11 June 2010

Who is Framed in Happy Ever After?

I think I should forewarn you: this is going to be a bit scattered. 
I'm not sure why, but I've only wanted to watch the same movie over and over agian for the last while. It's not even a movie I particularly care for. In fact; once upon a time, I hated it. But that has not stopped me from watching it 4+ times in the past few weeks. 
Maybe it has something to do with my emotional well being, and it's current state. My ego as well. It has had a few kicks of late, and those kicks have proven very detrimental. Once again I have been placed on a rather high pedestal. I don't know how I manage these things. I do not attempt to get into these things. I cannot even live up to the expectations of this post. I don't like continually falling from that height. There is too much riding on other people expectations of me.

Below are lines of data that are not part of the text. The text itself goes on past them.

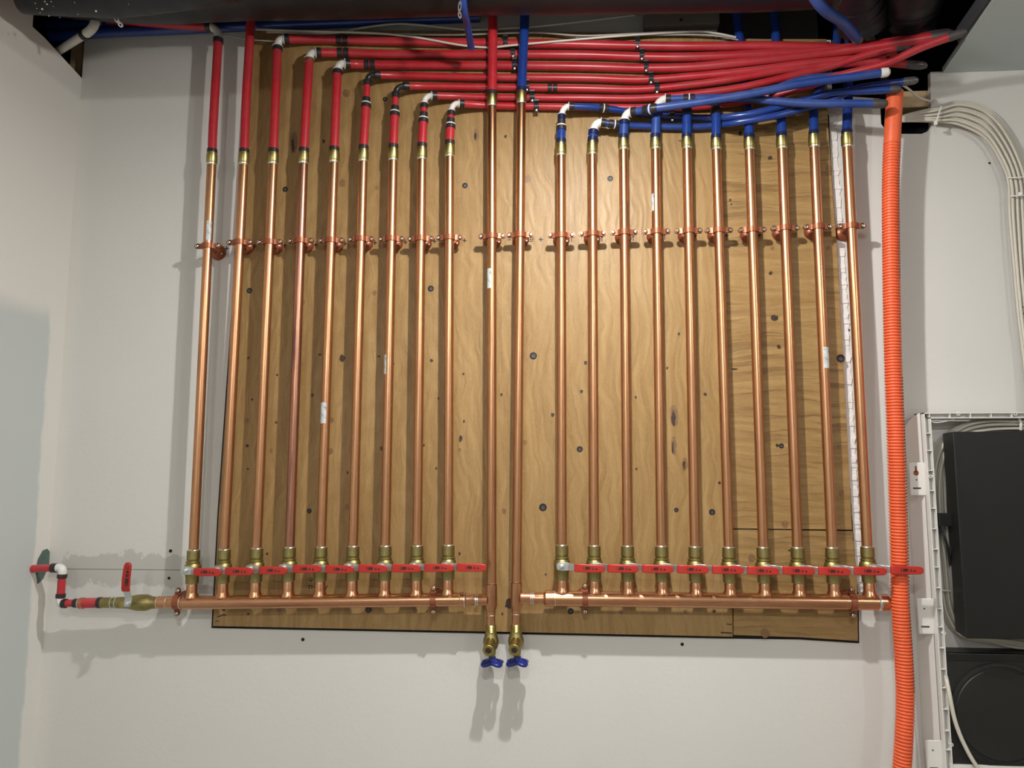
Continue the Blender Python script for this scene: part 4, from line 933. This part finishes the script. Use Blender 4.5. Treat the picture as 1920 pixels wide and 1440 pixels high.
# feed valve with upright lever
a_, b_ = P(190, 1130, DR), P(296, 1130, DR); ax_ = (b_-a_).normalized(); L_ = (b_-a_).length
t = thing('ball_valve', 'larger brass ball valve with its red lever standing upright, lower left', 'valve', a_.lerp(b_, .5))
lathe_to('adapter', [(.0118, 0), (.0118, .15), (.0125, .16), (.0125, .20), (.0112, .21), (.0112, .27), (.012, .28)], a_, b_, M['brass_rough'], t)
for f_ in (.20, .275): build('solder_ring', MB().lathe([(.011, -.0015), (.0132, -.001), (.0132, .001), (.011, .0015)], a_+ax_*L_*f_, ax_, 24), M['solder'], t)
lathe_to('valve_body', [(.0118, .28), (.0128, .29), (.0132, .47), (.0140, .50), (.0165, .58), (.0182, .64), (.0186, .72), (.0185, .80), (.016, .86), (.0138, .90), (.0132, .99), (.012, 1)], a_, b_, M['brass_rough'], t, 8*3)
st_ = P(239, 1131.5, DR+.03); c0 = P(243, 1130, DR)
build('stem', MB().tube([c0, Vector((c0.x, st_.y, c0.z))], .0075, 12), M['brass'], t)
def vbar(pts, hw, th):
    mb = MB(); vs = []; n_ = len(pts)
    for k, (p_, h_) in enumerate(zip(pts, hw)):
        vs += [p_+Vector((-h_, -th/2, 0)), p_+Vector((-h_, th/2, 0)), p_+Vector((h_, th/2, 0)), p_+Vector((h_, -th/2, 0))]
    fs = [(0, 1, 2, 3), ((n_-1)*4+3, (n_-1)*4+2, (n_-1)*4+1, (n_-1)*4)]
    for i in range(n_-1):
        for q2 in range(4): fs.append((i*4+q2, i*4+(q2+1) % 4, i*4+4+(q2+1) % 4, i*4+4+q2))
    return mb.add(vs, fs)
build('lever', vbar([P(239.5, 1138, DR+.034), P(239.5, 1132, DR+.034), P(241, 1120, DR+.035), P(237, 1108, DR+.040), P(236, 1100, DR+.044)], [.005, .0085, .0082, .0078, .0075], .0026), M['steel'], t, bevel=.0007)
build('lever_nut', MB().lathe([(.0062, 0), (.0062, .004), (.0038, .0046), (.0036, .007), (.001, .0075)], P(238.5, 1132.5, DR+.036), (0, -1, 0), 12), M['steel'], t)
g_ = build('grip', vbar([P(236.3, 1109, DR+.041), P(235.5, 1103, DR+.044), P(236.5, 1085, DR+.047), P(239, 1066, DR+.049), P(240, 1059, DR+.0495), P(240.2, 1056, DR+.0495), P(240.3, 1054.5, DR+.0495)], [.0088, .0092, .0092, .0088, .0078, .0055, .003], .0062), M['lever'], t, bevel=.0014)
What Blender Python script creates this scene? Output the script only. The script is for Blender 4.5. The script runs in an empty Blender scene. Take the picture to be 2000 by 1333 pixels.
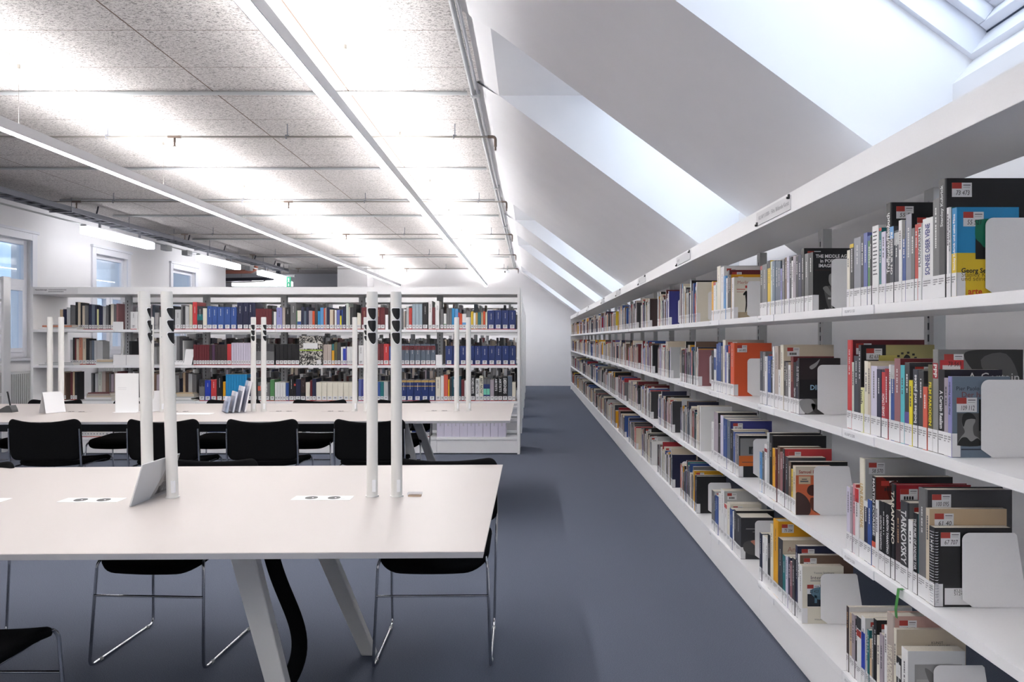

I do not understand how I can be more than what I am. I am what I am, and do not pretend to be more than that. How is it that people come up with these ideas about what my disposition is or will be? 
I need a job. I also require a new company name. RunningMan Industries has proved quite confusing to the 'masses' and therefore now needs to be changed. 
I think I'm still lost for two persons of the same magnitude and neither one is the same in regard in return. I don't even think there's room or way to move on from here anymore. 
That settles it; I've ruined me. Good night all.